Like it or not, the city is built for and run by rich people. It's no wonder we couldn't find advertisers to finance a bunch of environmentalist articles or guides to the city's small but worthwhile noise scene. In fact, every time I'd make fun of one of our many Linkin Park concerts, we'd lose advertisers.

Calgary is a place that desperately wants to be world-class, even though a solid selection of its citizens think that means Cirque du Soleil, appies 'n' bevvies at a chain gastropub, or floor seats to Neil Diamond. These people are the ones with money, not the many struggling, oft-ignored artists we catered to and covered.

"Like all alt-weeklies, Fast Forward's mandate wasn't to cover whatever was playing at the Saddledome, but to cover local, beneath-the-surface phenomena, and there's nothing to replace it," Teo says. "To me, its role was curatorial: It was there to tell Calgarians about their actually worthwhile local culture.
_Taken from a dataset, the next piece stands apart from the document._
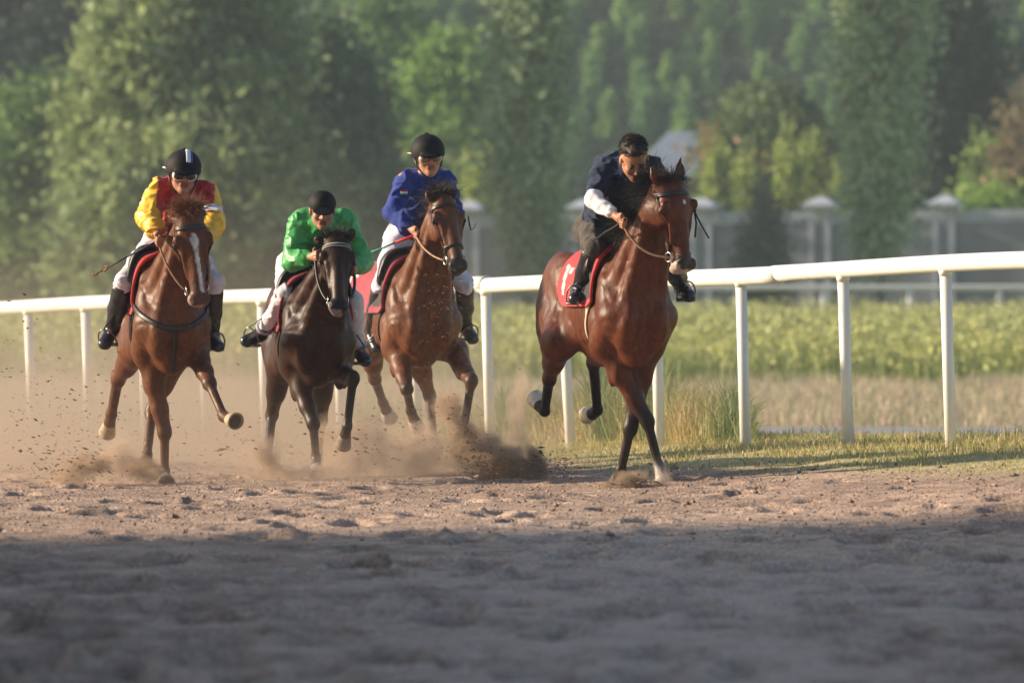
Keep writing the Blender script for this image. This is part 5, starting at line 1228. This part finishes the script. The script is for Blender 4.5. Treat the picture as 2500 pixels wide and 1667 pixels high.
if 'dust' not in SKIP:
    def cloud(amp, hz, xr, seed):
        def f(n, L, dst):
            g = n.nodes.new('ShaderNodeNewGeometry'); s = n.nodes.new('ShaderNodeSeparateXYZ'); L(g.outputs['Position'], s.inputs[0])
            z = math_node(n, L, 'MAXIMUM', math_node(n, L, 'ADD', s.outputs['Z'], 0.1), 0.0)
            ez = math_node(n, L, 'EXPONENT', math_node(n, L, 'DIVIDE', z, -hz))
            mp = n.nodes.new('ShaderNodeMapping'); mp.inputs['Scale'].default_value = (1, 0.25, 1.3); mp.inputs['Location'].default_value = (seed, 0, 0); L(g.outputs['Position'], mp.inputs['Vector'])
            nz = n.nodes.new('ShaderNodeTexNoise'); nz.inputs['Scale'].default_value = 0.9; nz.inputs['Detail'].default_value = 3; L(mp.outputs['Vector'], nz.inputs['Vector'])
            nn = math_node(n, L, 'MAXIMUM', math_node(n, L, 'SUBTRACT', nz.outputs['Fac'], 0.30), 0.0)
            mr = n.nodes.new('ShaderNodeMapRange'); mr.interpolation_type = 'SMOOTHSTEP'; L(s.outputs['X'], mr.inputs['Value']); mr.inputs['From Min'].default_value = xr[0]; mr.inputs['From Max'].default_value = xr[1]
            mr.inputs['To Min'].default_value = 1.0; mr.inputs['To Max'].default_value = xr[2]
            d = math_node(n, L, 'MULTIPLY', math_node(n, L, 'MULTIPLY', ez, nn), math_node(n, L, 'MULTIPLY', mr.outputs['Result'], amp)); L(d, dst)
        return f
    box_obj('dust_cloud', (-7.0, 71.5, -0.25), (2.4, 91, 2.6), vol_mat('dust_air', (0.60, 0.50, 0.41), 0.1, cloud(1.7, 0.38, (-1.6, 0.9, 0.03), 0)), 'beige dust drifting over the track and the rail behind the horses')
    box_obj('dust_veil', (-3.6, 67.0, -0.04), (0.6, 71.4, 0.75), vol_mat('dust_air_near', (0.62, 0.50, 0.40), 0.1, cloud(1.7, 0.19, (-1.4, 0.5, 0.15), 4)), 'thin brown dust low round the legs of the horses')
    # plumes thrown up by the hooves
    def plume(px, py, D, rx, rz, ry, dens, color, tilt=0, nsc=7, lo=.42):
        c = P(px, py, D); o_m = Solid(); o_m.ell((0, 0, 0), (1, 1, 1)); V, Q = o_m.grow(.18)
        def f(n, L, dst):
            tc = n.nodes.new('ShaderNodeTexCoord'); ln = n.nodes.new('ShaderNodeVectorMath'); ln.operation = 'LENGTH'; 
            gg = n.nodes.new('ShaderNodeNewGeometry'); wz = n.nodes.new('ShaderNodeTexNoise'); wz.inputs['Scale'].default_value = 3.2; wz.inputs['Detail'].default_value = 4; L(gg.outputs['Position'], wz.inputs['Vector'])
            sb = n.nodes.new('ShaderNodeVectorMath'); sb.operation = 'SUBTRACT'; L(wz.outputs['Color'], sb.inputs[0]); sb.inputs[1].default_value = (.5, .5, .5)
            sc_ = n.nodes.new('ShaderNodeVectorMath'); sc_.operation = 'SCALE'; L(sb.outputs['Vector'], sc_.inputs[0]); sc_.inputs['Scale'].default_value = 2.2
            ad = n.nodes.new('ShaderNodeVectorMath'); L(tc.outputs['Object'], ad.inputs[0]); L(sc_.outputs['Vector'], ad.inputs[1])
            rim = n.nodes.new('ShaderNodeVectorMath'); rim.operation = 'LENGTH'; L(tc.outputs['Object'], rim.inputs[0])
            L(ad.outputs['Vector'], ln.inputs[0])
            fall = math_node(n, L, 'MULTIPLY', math_node(n, L, 'MAXIMUM', math_node(n, L, 'SUBTRACT', 0.95, ln.outputs['Value']), 0.0), math_node(n, L, 'MINIMUM', math_node(n, L, 'MULTIPLY', math_node(n, L, 'MAXIMUM', math_node(n, L, 'SUBTRACT', 1.0, rim.outputs['Value']), 0.0), 4.0), 1.0))
            g = n.nodes.new('ShaderNodeNewGeometry'); nz = n.nodes.new('ShaderNodeTexNoise'); nz.inputs['Scale'].default_value = nsc; nz.inputs['Detail'].default_value = 6; nz.inputs['Roughness'].default_value = .65; L(g.outputs['Position'], nz.inputs['Vector'])
            nn = math_node(n, L, 'MAXIMUM', math_node(n, L, 'SUBTRACT', math_node(n, L, 'ADD', math_node(n, L, 'MULTIPLY', nz.outputs['Fac'], 1.5), math_node(n, L, 'MULTIPLY', fall, .7)), 1.0), 0.0)
            L(math_node(n, L, 'MULTIPLY', math_node(n, L, 'MULTIPLY', fall, nn), dens*6), dst)
        o = mesh_np('dust_plume', V, Q, vol_mat('plume_air', color, 1, f)); o.location = c; o.scale = (rx*1.45, ry*1.2, rz*1.5); o.rotation_euler = (0, R(tilt), 0)
        tag(o, 'brown puff of dust thrown up by a hoof', kind='stuff')
    br, tn = (0.60, 0.44, 0.31), (0.74, 0.58, 0.45)
    plume(200, 1155, 68.5, .28, .12, .3, 20, br, -6); plume(285, 1120, 68.8, .16, .20, .3, 9, tn, 10); plume(345, 1155, 68.6, .14, .10, .3, 14, br, 0)
    plume(690, 1145, 70, .22, .10, .3, 12, br); plume(655, 1130, 70, .25, .20, .4, 5, tn); plume(800, 1145, 70.2, .25, .12, .3, 6, tn)
    plume(870, 1110, 71, .45, .28, .5, 5, tn, 5); plume(960, 1130, 71.5, .50, .22, .5, 4, tn); plume(1060, 1110, 72, .40, .22, .5, 5, tn)
    plume(1118, 1055, 72.2, .13, .36, .3, 12, br, -24); plume(1165, 1095, 71.5, .16, .30, .3, 14, br, -32); plume(1205, 1130, 71, .20, .22, .3, 14, br, -30)
    plume(1255, 1110, 72, .40, .24, .5, 4.5, tn); plume(1268, 1010, 72, .09, .50, .2, 5.5, tn, 3)
    plume(1270, 1170, 69.5, .30, .13, .3, 30, (0.50, 0.36, 0.26), 0); plume(1210, 1165, 69.5, .22, .14, .3, 26, (0.52, 0.33, 0.20), -14); plume(1300, 1135, 69.5, .12, .12, .2, 24, br)
    plume(1550, 1182, 67.0, .26, .12, .25, 36, (0.48, 0.36, 0.26), -6); plume(1470, 1205, 67.0, .25, .06, .2, 14, (0.55, 0.36, 0.24), -10)
    # clods and grit in the air
    r = np.random.default_rng(77); VV = []; TT = []; CC = []; n0 = 0
    def grit(n, px, py, sx, sy, D, size, skew=0, cols=((.10, .065, .045), (.17, .115, .08), (.26, .18, .13)), yd=.6, fall=None):
        global n0
        for i in range(n):
            x = r.normal(); y = r.normal() if fall is None else -abs(r.exponential())*fall+.3
            q = P(px+x*sx+skew*y*sy, py+y*sy, D+r.normal()*yd); s = size*.62*r.lognormal(0, .45); ang = r.uniform(-.5, .3)
            if q[2] < float(ground_z(q[0], q[1]))+.005: continue
            b = np.array([[1, 0, 0], [-1, 0, 0], [0, 1, 0], [0, -1, 0], [0, 0, 1], [0, 0, -1]], float)*r.uniform(.5, 1.2, (6, 1))
            b[:, 0] *= r.uniform(1.0, 3.2); b[:, 2] *= r.uniform(.4, .9)
            b = b@np.array([[math.cos(ang), 0, math.sin(ang)], [0, 1, 0], [-math.sin(ang), 0, math.cos(ang)]])
            VV.append(q+b*s); TT.append(np.array([[0,2,4],[2,1,4],[1,3,4],[3,0,4],[2,0,5],[1,2,5],[3,1,5],[0,3,5]])+n0); n0 += 6
            CC.append(np.tile(np.array(cols[r.integers(len(cols))]), (6, 1)))
    n0 = 0
    grit(420, 130, 1060, 130, 90, 69, .0055); grit(60, 90, 900, 90, 80, 69, .008); grit(40, 100, 1130, 90, 35, 68.6, .012); grit(160, 350, 1000, 140, 110, 69, .005)
    grit(260, 200, 1140, 50, 24, 68.6, .008); grit(260, 600, 1090, 120, 50, 70, .005); grit(90, 880, 1050, 60, 60, 70.3, .007); grit(150, 860, 1100, 70, 40, 70.5, .006)
    grit(500, 1060, 830, 60, 90, 71.2, .0035, cols=((.30, .20, .15), (.45, .33, .26), (.16, .11, .08))); grit(120, 1090, 740, 30, 60, 71.2, .005, cols=((.5, .38, .3), (.3, .2, .15)))
    grit(120, 1020, 1050, 70, 40, 71.5, .006); grit(2200, 1265, 1162, 50, 20, 69.4, .0042, cols=((.20, .14, .10), (.27, .19, .14), (.15, .10, .07))); grit(700, 1205, 1150, 32, 28, 69.4, .006, skew=.9, cols=((.30, .17, .09), (.22, .12, .07)))
    grit(500, 1160, 1080, 22, 55, 70.5, .0045, skew=.55, cols=((.30, .19, .12), (.36, .24, .17))); grit(260, 1370, 1150, 24, 30, 69.4, .006, skew=-.1, cols=((.12, .08, .05), (.2, .13, .08)))
    grit(60, 1310, 1120, 10, 18, 69.4, .011, cols=((.10, .07, .05),)); grit(420, 1560, 1185, 32, 12, 66.9, .006); grit(200, 1490, 1195, 40, 8, 66.9, .005, cols=((.36, .24, .16),))
    m = mat('loose_dirt', attr=True, rough=.95, spec=.1)
    o = mesh_np('kicked_dirt', np.concatenate(VV), np.concatenate(TT), m, None, False, np.concatenate(CC)); tag(o, 'clods and grit flying up from the hooves', kind='stuff')
if 'haze' not in SKIP:
    box_obj('haze', (-960, -260, -3.6), (960, 1080, 62), vol_mat('haze_air', (0.62, 0.75, 0.86), 0.00038, None), 'pale air haze over the far trees')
But it also informed the rest of the world that Calgary had its own, distinct culture, and that, yes, there were things worthwhile happening in the city."

Now, Calgary lacks a nagging, cynical and occasionally snarky voice to push it into becoming the so-called "world class" city it wants to be. "As of right now, there is definitely no alternative voice in the city, certainly not one focused on arts," Stebner adds.

That's the tragedy here: If any city needed an alt-weekly, it was this one.